## WHAT THE TASK ASKS
Exclude the pictures and return every line exactly as written.

## COLLECTED DATA
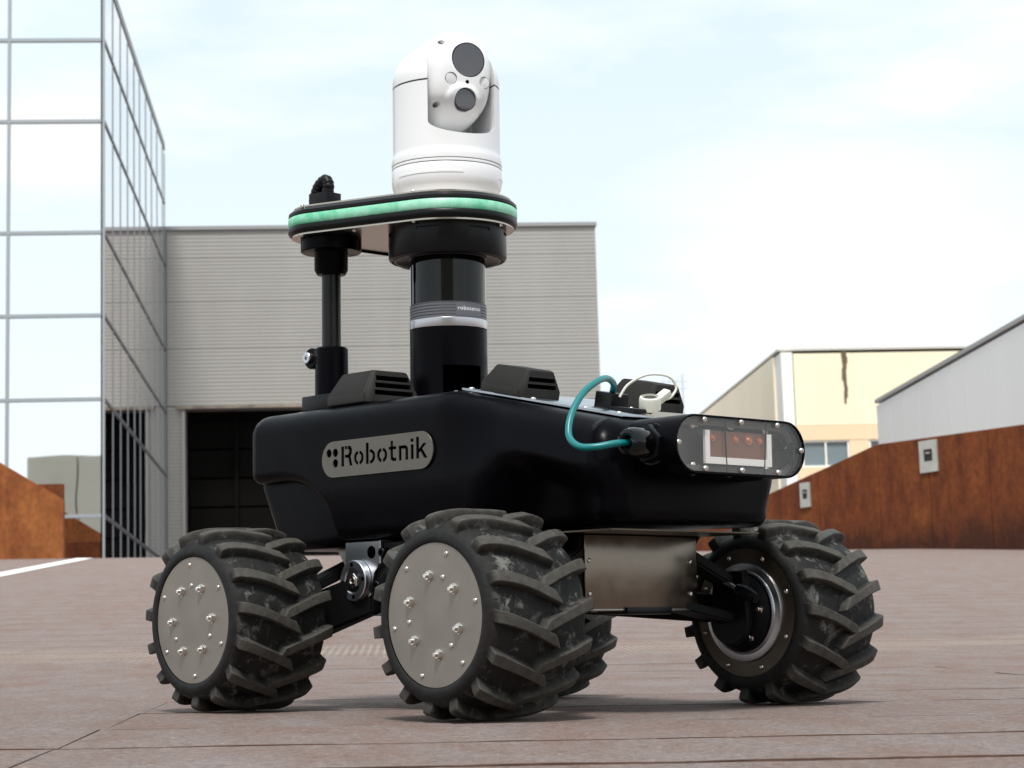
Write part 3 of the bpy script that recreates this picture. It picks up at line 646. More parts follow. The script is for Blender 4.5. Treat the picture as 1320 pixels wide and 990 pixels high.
BOLT = bpy.data.meshes.new('bolt'); b_ = hexbolt_bm(); bmesh.ops.recalc_face_normals(b_, faces=b_.faces); b_.to_mesh(BOLT); b_.free(); BOLT.materials.append(M['bright']); BOLT.shade_smooth(); BOLT.set_sharp_from_angle(angle=R(35))
BLACKBOLT = BOLT.copy(); BLACKBOLT.name = 'black_bolt'; BLACKBOLT.materials.clear(); BLACKBOLT.materials.append(M['plastic'])
def put(me, name, parent, mw):
    o = bpy.data.objects.new(name, me); COL.objects.link(o); o.parent = parent; o.matrix_local = mw; return o
wheel_src = {}
wheels = []
for (wx, wy, spin, rot_bolts) in ((.304, -.303, .10, 0), (-.235, -.303, .27, 23), (.304, .286, .02, 40), (-.235, .286, .20, 10)):
    sd_ = -1 if wy < 0 else 1; out_ = sd_; T_ = to_y(sd_)
    bm = lathe([(.060, -.070), (.066, -.070), (.066, .05), (.088, .058), (.088, .0765), (0, .0765), (0, .03), (.060, .03)], 48); bmesh.ops.transform(bm, matrix=T_, verts=bm.verts)
    wh = obj('wheel', bm, 'matte', bot, 40); wh.location = (wx, wy, .1335)
    me = tyre_mesh('tyre', sd_, spin); o = bpy.data.objects.new('tyre', me); COL.objects.link(o); o.parent = wh
    # outer cover
    bm = lathe([(0, .0800), (.0905, .0800), (.0915, .0794), (.0915, .0765), (0, .0765)], 96); bmesh.ops.transform(bm, matrix=T_, verts=bm.verts); obj('wheel_cover', bm, 'cover', wh, 30)
    ro = R(rot_bolts)
    for k in range(6):
        a = ro + R(60 * k + 12); put(SCREW, 'screw', wh, T_ @ Matrix.Translation((.080 * math.cos(a), .080 * math.sin(a), .0800)) @ Matrix.Rotation(a * 3, 4, 'Z'))
        a = ro + R(60 * k + 40); put(BOLT, 'bolt', wh, T_ @ Matrix.Translation((.050 * math.cos(a), .050 * math.sin(a), .0800)) @ Matrix.Rotation(a * 5, 4, 'Z'))
    for k in range(3):
        a = ro + R(120 * k + 70); put(SCREW, 'screw', wh, T_ @ Matrix.Translation((.050 * math.cos(a), .050 * math.sin(a), .0800)))
    # inner flange, hub motor ring
    bm = lathe([(.066, -.0812), (.0935, -.0812), (.0945, -.0802), (.0945, -.078), (.066, -.078)], 96, closed=True); bmesh.ops.transform(bm, matrix=T_, verts=bm.verts); obj('inner_flange', bm, 'ringsteel', wh, 30)
    for k in range(8):
        a = R(45 * k + 20); put(SCREW, 'screw', wh, T_ @ Matrix.Rotation(PI, 4, 'X') @ Matrix.Translation((.083 * math.cos(a), .083 * math.sin(a), .0812)))
    bm = lathe([(.055, -.088), (.0575, -.0895), (.0600, -.0885), (.0608, -.0865), (.0640, -.0865), (.0700, -.0855), (.0712, -.083), (.0712, -.0800), (.055, -.0800)], 96, closed=True); bmesh.ops.transform(bm, matrix=T_, verts=bm.verts); obj('hub_ring', bm, 'alu', wh, 30)
    wheels.append(wh)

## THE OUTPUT
Write part 3 of the bpy script that recreates this picture. It picks up at line 646. More parts follow. The script is for Blender 4.5. Treat the picture as 1320 pixels wide and 990 pixels high.
BOLT = bpy.data.meshes.new('bolt'); b_ = hexbolt_bm(); bmesh.ops.recalc_face_normals(b_, faces=b_.faces); b_.to_mesh(BOLT); b_.free(); BOLT.materials.append(M['bright']); BOLT.shade_smooth(); BOLT.set_sharp_from_angle(angle=R(35))
BLACKBOLT = BOLT.copy(); BLACKBOLT.name = 'black_bolt'; BLACKBOLT.materials.clear(); BLACKBOLT.materials.append(M['plastic'])
def put(me, name, parent, mw):
    o = bpy.data.objects.new(name, me); COL.objects.link(o); o.parent = parent; o.matrix_local = mw; return o
wheel_src = {}
wheels = []
for (wx, wy, spin, rot_bolts) in ((.304, -.303, .10, 0), (-.235, -.303, .27, 23), (.304, .286, .02, 40), (-.235, .286, .20, 10)):
    sd_ = -1 if wy < 0 else 1; out_ = sd_; T_ = to_y(sd_)
    bm = lathe([(.060, -.070), (.066, -.070), (.066, .05), (.088, .058), (.088, .0765), (0, .0765), (0, .03), (.060, .03)], 48); bmesh.ops.transform(bm, matrix=T_, verts=bm.verts)
    wh = obj('wheel', bm, 'matte', bot, 40); wh.location = (wx, wy, .1335)
    me = tyre_mesh('tyre', sd_, spin); o = bpy.data.objects.new('tyre', me); COL.objects.link(o); o.parent = wh
    # outer cover
    bm = lathe([(0, .0800), (.0905, .0800), (.0915, .0794), (.0915, .0765), (0, .0765)], 96); bmesh.ops.transform(bm, matrix=T_, verts=bm.verts); obj('wheel_cover', bm, 'cover', wh, 30)
    ro = R(rot_bolts)
    for k in range(6):
        a = ro + R(60 * k + 12); put(SCREW, 'screw', wh, T_ @ Matrix.Translation((.080 * math.cos(a), .080 * math.sin(a), .0800)) @ Matrix.Rotation(a * 3, 4, 'Z'))
        a = ro + R(60 * k + 40); put(BOLT, 'bolt', wh, T_ @ Matrix.Translation((.050 * math.cos(a), .050 * math.sin(a), .0800)) @ Matrix.Rotation(a * 5, 4, 'Z'))
    for k in range(3):
        a = ro + R(120 * k + 70); put(SCREW, 'screw', wh, T_ @ Matrix.Translation((.050 * math.cos(a), .050 * math.sin(a), .0800)))
    # inner flange, hub motor ring
    bm = lathe([(.066, -.0812), (.0935, -.0812), (.0945, -.0802), (.0945, -.078), (.066, -.078)], 96, closed=True); bmesh.ops.transform(bm, matrix=T_, verts=bm.verts); obj('inner_flange', bm, 'ringsteel', wh, 30)
    for k in range(8):
        a = R(45 * k + 20); put(SCREW, 'screw', wh, T_ @ Matrix.Rotation(PI, 4, 'X') @ Matrix.Translation((.083 * math.cos(a), .083 * math.sin(a), .0812)))
    bm = lathe([(.055, -.088), (.0575, -.0895), (.0600, -.0885), (.0608, -.0865), (.0640, -.0865), (.0700, -.0855), (.0712, -.083), (.0712, -.0800), (.055, -.0800)], 96, closed=True); bmesh.ops.transform(bm, matrix=T_, verts=bm.verts); obj('hub_ring', bm, 'alu', wh, 30)
    wheels.append(wh)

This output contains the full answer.